The maison’s twin legacies of excellence in the watchmaking and jewelry realms inform its approach to all its creations. At Chopard’s Geneva high jewelry workshops, for example, the meticulous process of bringing a gem-set timepiece to life begins with a sketch known as a gouache painting, followed by a 3D construction and sculpture, before moving on to the actual crafting of the piece, often concluding with a generous application of diamonds. A gemstone devotee, Caroline Scheufele, Karl-Friedrich’s sister and co-president, carefully vets all the maison’s gemstones with an eye to finding the rarest, most mysterious, and, obviously, the most beautiful.
Meanwhile, Karl-Friedrich oversees the watchmaking, including a slew of metiers d’art performed in-house by the maison’s talented artisans, such as the delicate and time-honored crafts of engraving and marquetry, the latter an esoteric type of inlay work using materials that range from wood to stones to straw.

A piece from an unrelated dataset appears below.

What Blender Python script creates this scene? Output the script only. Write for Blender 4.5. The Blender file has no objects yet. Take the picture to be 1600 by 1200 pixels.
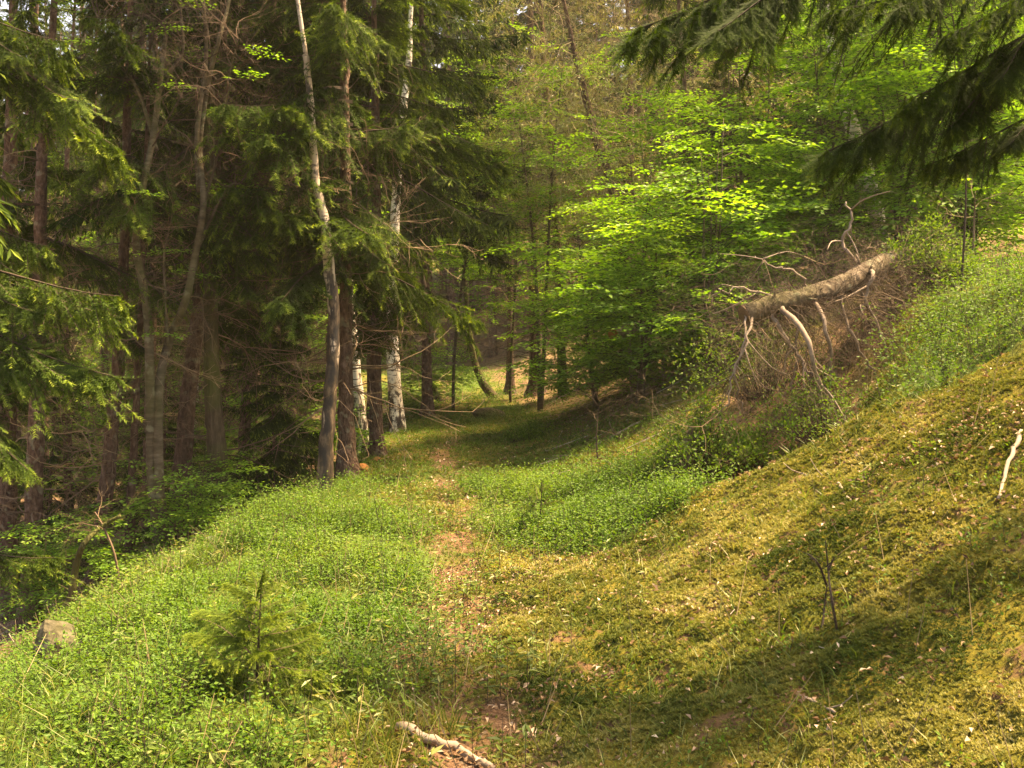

Chopard’s history of mechanical innovation and metiers d’art comes together at the L.U.CEUM, a museum in Fleurier dedicated to nothing less than the history of time as seen through the lens of the beautiful and complicated instruments that have been created by humankind to measure it. (Its name is a neologism that combines the initials of Chopard’s founder with the Latin word lyceum, meaning a place of learning.)
Opened in 2006, on the 10th anniversary of the Chopard manufacture, the L.U.CEUM marks the culmination of a lifelong dream for Karl-Friedrich, who envisioned the space as a showcase for antique and contemporary watches and clocks organized by theme: “great achievements,” “the measure of precision,” “traveling with time,” etc. In addition to housing timepieces dating back to 1500 A. C., the L.U.CEUM is also a gallery for artworks devoted to the theme of time.
As Chopard looks to the coming decade and beyond, the Scheufeles are shifting their focus to the next generation of artisans. As a patron of the watchmaking arts, Karl-Friedrich is committed to ensuring that his traditional vision of watchmaking includes much more than mere mechanical mastery.